West Texas Intermediate crude options volatility rose as futures fell below $93 a barrel for the first time in a month.

Implied volatility for at-the-money March WTI options, a measure of expected futures movements and a key gauge of value, was 18.87 percent at 3:05 p.m. on the New York Mercantile Exchange, up from 18.38 percent yesterday. Volatility for calls protecting against a 10 percent rise in futures rose to 18.68 percent from 18.22.

“We’re giving back the late-December runup in the price of crude, and back to a more normal price of oil,” said Phil Flynn, senior market analyst at Price Futures Group in Chicago. “People are a little concerned we could see another runup.”
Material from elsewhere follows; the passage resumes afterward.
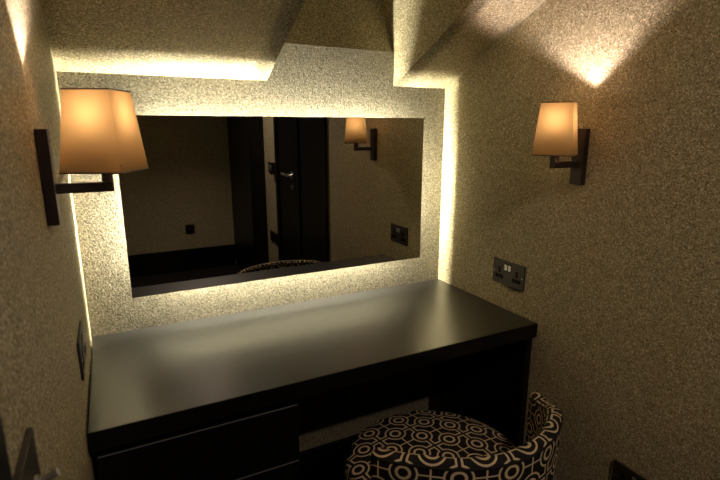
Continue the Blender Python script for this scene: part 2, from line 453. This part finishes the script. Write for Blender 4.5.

WTI March futures declined $1.31, or 1.4 percent, to close at $92.53 a barrel on the Nymex. February futures fell $1.34, or 1.4 percent, to $92.33, the lowest settlement since Nov. 27.

Calls accounted for 51 percent of electronic trading volume as of 3:13 p.m. The most active options were February $95 calls, which slipped 29 cents to 15 cents a barrel on volume of 3,891 lots. Second-most active were February $90 puts, up 9 cents to 25 cents on 3,424 contracts.

In the previous session, calls accounted for 54 percent of trading volume of 97,247. February $100 calls were unchanged at 3 cents on volume of 5,279 contracts. March $90 puts declined 23 cents to 95 cents on 5,031 lots.

Open interest was highest for June $80 puts, with 33,204 contracts. Next were December 2015 puts with 26,946 lots and June $85 puts with 26,560.

The exchange distributes real-time data for electronic trading and releases information the next business day on open-outcry volume, where the bulk of options activity occurs.